Saturday, July 19, 2008

TROPICAL STORM CRISTOBAL FORMS

SATURDAY TROPICAL UPDATE- Tropical Depression 3 has just been upgraded at 2PM/July 19 to a tropical storm, taking on the named Cristobal. A weak storm, packing winds of only 40 mph, Cristobal will still pack quite the punch to areas along North Carolina's Outer Banks. This is the projected storm track that Cristobal should take and as you can see, it heads harmlessly out to sea south of New England. We are not expecting rapid development with this particular system. Cristobal may strengthen to have winds of around 50 mph once it heads well SE of Nantucket. Latest guidance takes this storm even futher east of where they were showing its expected track earlier, so this is quickly becoming of little concern other than for shipping interests along the East Coast. Even where Cristobal makes a direct hit over, conditions will be similar to a glorified wintertime Nor'easter with wind gusts of 40 mph and heavy rainfall. The Outer Banks could see between 2-5" of rainfall with this storm system, which I am sure many of them will take, as they are in one of the driest periods in history right now. They will take every drop of water that that can get.
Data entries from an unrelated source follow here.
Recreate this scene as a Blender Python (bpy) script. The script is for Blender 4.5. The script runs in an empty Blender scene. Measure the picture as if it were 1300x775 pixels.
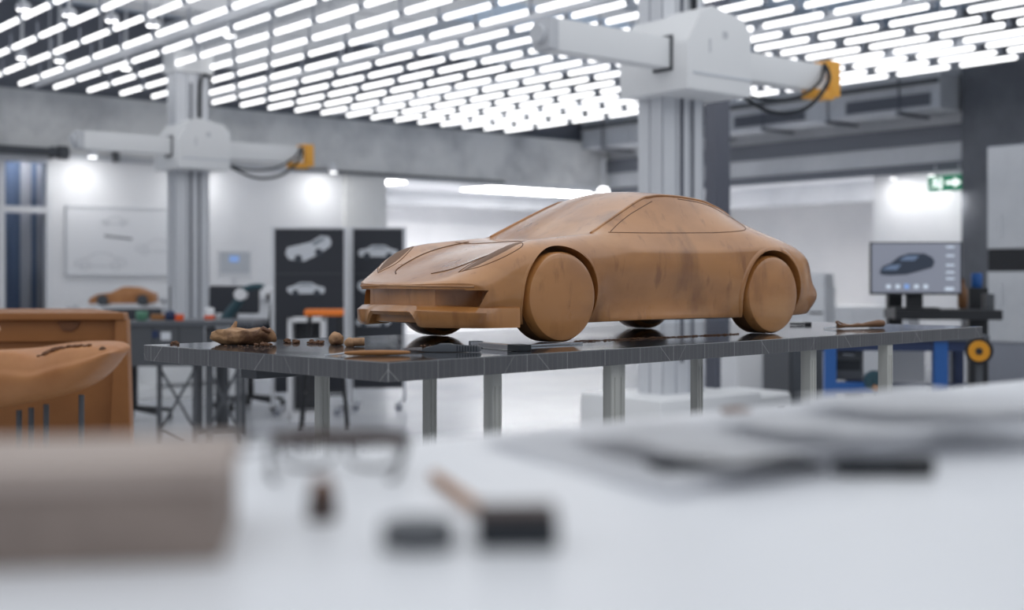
import bpy, bmesh, math, random
from mathutils import Vector, Matrix
from mathutils.bvhtree import BVHTree
random.seed(7)
PI = math.pi
S = bpy.context.scene
C = S.collection

# ------------------------------------------------------------------ camera constants (1300x775 frame)
FPX, CX, HY, HC = 1595.0, 650.0, 355.0, 1.05
TH = math.radians(39.5)                       # the room's heading
E1 = Vector((math.cos(TH), math.sin(TH), 0)); E2 = Vector((-math.sin(TH), math.cos(TH), 0))

def at(x, y, Y):
    return Vector(((x - CX) / FPX * Y, Y, HC + (HY - y) / FPX * Y))
def pq(v): return (v.dot(E1), v.dot(E2))
def W(p, q, z=0.0): return E1 * p + E2 * q + Vector((0, 0, z))
def on_q(x, y, q):
    d = at(x, y, 1.0); d.z -= HC
    k = q / d.dot(E2); return (d.dot(E1) * k, q, HC + d.z * k)
def on_p(x, y, p):
    d = at(x, y, 1.0); d.z -= HC
    k = p / d.dot(E1); return (p, d.dot(E2) * k, HC + d.z * k)

# ------------------------------------------------------------------ materials
def srgb(r, g, b):
    f = lambda c: (c / 255) / 12.92 if c / 255 <= .04045 else ((c / 255 + .055) / 1.055) ** 2.4
    return (f(r), f(g), f(b), 1)
def mat(name, col, rough=.5, metal=0, noise=None, bump=None, spec=.5, emit=0, coat=0, trans=0):
    m = bpy.data.materials.new(name); m.use_nodes = True
    nt = m.node_tree; b = nt.nodes['Principled BSDF']
    b.inputs['Base Color'].default_value = col; b.inputs['Roughness'].default_value = rough
    b.inputs['Metallic'].default_value = metal; b.inputs['Specular IOR Level'].default_value = spec
    b.inputs['Coat Weight'].default_value = coat; b.inputs['Transmission Weight'].default_value = trans
    if emit:
        b.inputs['Emission Color'].default_value = col; b.inputs['Emission Strength'].default_value = emit
    tc = nt.nodes.new('ShaderNodeTexCoord')
    if noise:                                   # (scale, colour2, contrast, (stretch))
        sc, c2, lo, hi = noise[:4]
        mp = nt.nodes.new('ShaderNodeMapping'); nt.links.new(tc.outputs['Object'], mp.inputs[0])
        if len(noise) > 4: mp.inputs['Scale'].default_value = noise[4]
        n = nt.nodes.new('ShaderNodeTexNoise'); n.inputs['Scale'].default_value = sc
        n.inputs['Detail'].default_value = 6; n.inputs['Roughness'].default_value = .62
        nt.links.new(mp.outputs[0], n.inputs['Vector'])
        r = nt.nodes.new('ShaderNodeValToRGB')
        r.color_ramp.elements[0].position = lo; r.color_ramp.elements[0].color = col
        r.color_ramp.elements[1].position = hi; r.color_ramp.elements[1].color = c2
        nt.links.new(n.outputs['Fac'], r.inputs[0]); nt.links.new(r.outputs[0], b.inputs['Base Color'])
    if bump:
        n2 = nt.nodes.new('ShaderNodeTexNoise'); n2.inputs['Scale'].default_value = bump[0]; n2.inputs['Detail'].default_value = 5
        nt.links.new(tc.outputs['Object'], n2.inputs['Vector'])
        bp = nt.nodes.new('ShaderNodeBump'); bp.inputs['Strength'].default_value = bump[1]; bp.inputs['Distance'].default_value = bump[2]
        nt.links.new(n2.outputs['Fac'], bp.inputs['Height']); nt.links.new(bp.outputs[0], b.inputs['Normal'])
    return m

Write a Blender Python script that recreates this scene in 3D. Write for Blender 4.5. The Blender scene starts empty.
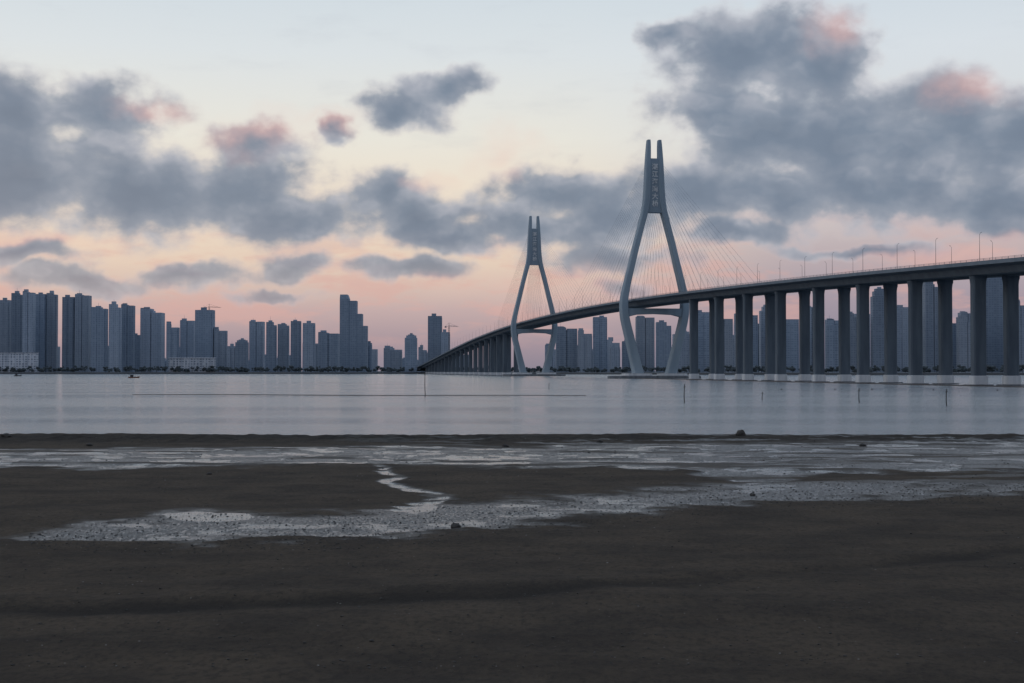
import bpy, math, random
import numpy as np
from mathutils import Vector, Matrix
random.seed(7); rng=np.random.RandomState(5)
scene=bpy.context.scene
COL=scene.collection
F=1422.2; HY=371.0; CH=5.0
def lin(c):
    c=c/255.0
    return c/12.92 if c<=0.04045 else ((c+0.055)/1.055)**2.4
def L(r,g,b): return (lin(r),lin(g),lin(b),1.0)

# ---------------------------------------------------------------- camera
cd=bpy.data.cameras.new("Camera"); cam=bpy.data.objects.new("Camera",cd); COL.objects.link(cam)
cd.lens=50; cd.sensor_width=36; cd.clip_start=0.5; cd.clip_end=60000
cam.location=(0,0,CH)
cam.rotation_euler=(math.radians(90)+math.atan((HY-341.5)/F),0,0)
scene.camera=cam
scene.view_settings.view_transform='Standard'
scene.view_settings.look='None'; scene.view_settings.exposure=0

# ---------------------------------------------------------------- node helpers
class NT:
    def __init__(s,tree): s.t=tree; s.n=tree.nodes; s.l=tree.links
    def node(s,ty,**k):
        n=s.n.new(ty)
        for a,b in k.items(): setattr(n,a,b)
        return n
    def put(s,n,i,v):
        if v is None: return
        if isinstance(v,bpy.types.NodeSocket): s.l.new(v,n.inputs[i])
        else: n.inputs[i].default_value=v
    def math(s,op,a,b=None,c=None,clamp=False):
        n=s.node('ShaderNodeMath',operation=op,use_clamp=clamp)
        s.put(n,0,a); s.put(n,1,b); s.put(n,2,c); return n.outputs[0]
    def vec(s,op,a,b=None,c=None):
        n=s.node('ShaderNodeVectorMath',operation=op)
        s.put(n,0,a); s.put(n,1,b); s.put(n,2,c)
        return n.outputs['Value'] if op in('LENGTH','DOT_PRODUCT') else n.outputs[0]
    def mr(s,v,a,b,c=0.0,d=1.0,smooth=True):
        n=s.node('ShaderNodeMapRange'); n.interpolation_type='SMOOTHSTEP' if smooth else 'LINEAR'
        s.put(n,0,v); n.inputs[1].default_value=a; n.inputs[2].default_value=b; n.inputs[3].default_value=c; n.inputs[4].default_value=d
        return n.outputs[0]
    def mix(s,f,a,b,bt='MIX'):
        n=s.node('ShaderNodeMix',data_type='RGBA',blend_type=bt)
        s.put(n,0,f); s.put(n,6,a); s.put(n,7,b); return n.outputs[2]
    def noise(s,v,scale,detail=5,rough=0.55,dist=0.0):
        n=s.node('ShaderNodeTexNoise'); s.put(n,'Vector',v)
        n.inputs['Scale'].default_value=scale; n.inputs['Detail'].default_value=detail
        n.inputs['Roughness'].default_value=rough; n.inputs['Distortion'].default_value=dist
        return n
    def ramp(s,v,stops,interp='LINEAR'):
        n=s.node('ShaderNodeValToRGB'); n.color_ramp.interpolation=interp
        e=n.color_ramp.elements
        while len(e)<len(stops): e.new(0.5)
        for i,(p,c) in enumerate(stops): e[i].position=p; e[i].color=c
        s.put(n,0,v); return n.outputs[0]

# ---------------------------------------------------------------- world
U=10.0
def dirpos(px,py):
    az=math.atan((px-512)/F); el=math.atan((HY-py)/F*math.cos(az)); return az*U,el*U
PX=U/F
clouds=[(30,172,150,70),(140,190,140,56),(235,194,100,48),(300,212,90,36),(5,110,90,38),(105,112,75,36),
 (20,258,75,16),
 (440,84,46,24),(408,106,50,26),
 (385,190,60,36),(415,214,74,36),(455,238,70,18),
 (560,192,105,34),(535,226,92,26),(625,212,84,42),(610,258,90,20),
 (765,52,96,62),(725,105,80,54),(820,62,62,52),(770,130,112,56),(860,140,130,60),(940,138,125,62),(1010,140,92,66),
 (690,198,90,34),(770,190,118,42),(890,190,138,40),(1000,200,110,38),(740,234,74,15),
 (672,30,42,20),
 (185,274,74,15),(300,264,50,18),(80,282,72,15),(410,271,68,15),(275,294,46,9),
 (620,290,46,12),(870,248,90,9),(330,128,24,14),(262,142,50,30)]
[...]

So, once again, this does not pose much of a threat for us here in New England, other than shipping interests and more heavy surf at the beaches. But when Cristobal passes SE of New England, we will be dealing with a storm system of our own moving through that will lead to a stormy and wet Monday anyway, so there won't be too many people at the beaches anyway. That said, be safe if you head into the water early this week, it will be rough out there. You know the drill now though, after having Bertha out there for a week building up New England's surf along the coast. Interesting enough, Bertha is still out there and is currently a hurricane again with max winds of 75 mph as she heads towards Iceland of all places and could hit them as a strong tropical storm or even minimal Category 1 Hurricane believe it or not. Bertha is breaking all the records.

Severe thunderstorms are likely this afternoon here in SNE as we are under a SEVERE THUNDERSTORM WATCH. These storms are developing in NNE as we speak and will be heading into SNE between 4-6PM, which has prompted the NWS to issue the watch until 9PM EDT for all of SNE, even the Cape. So if you see the NW sky darken this afternoon and hear thunder in the distance, head indoors and be safe. We got ourselves one more scorcha tomorrow with highs getting back to that 90-95 degree category with more severe weather tomorrow evening.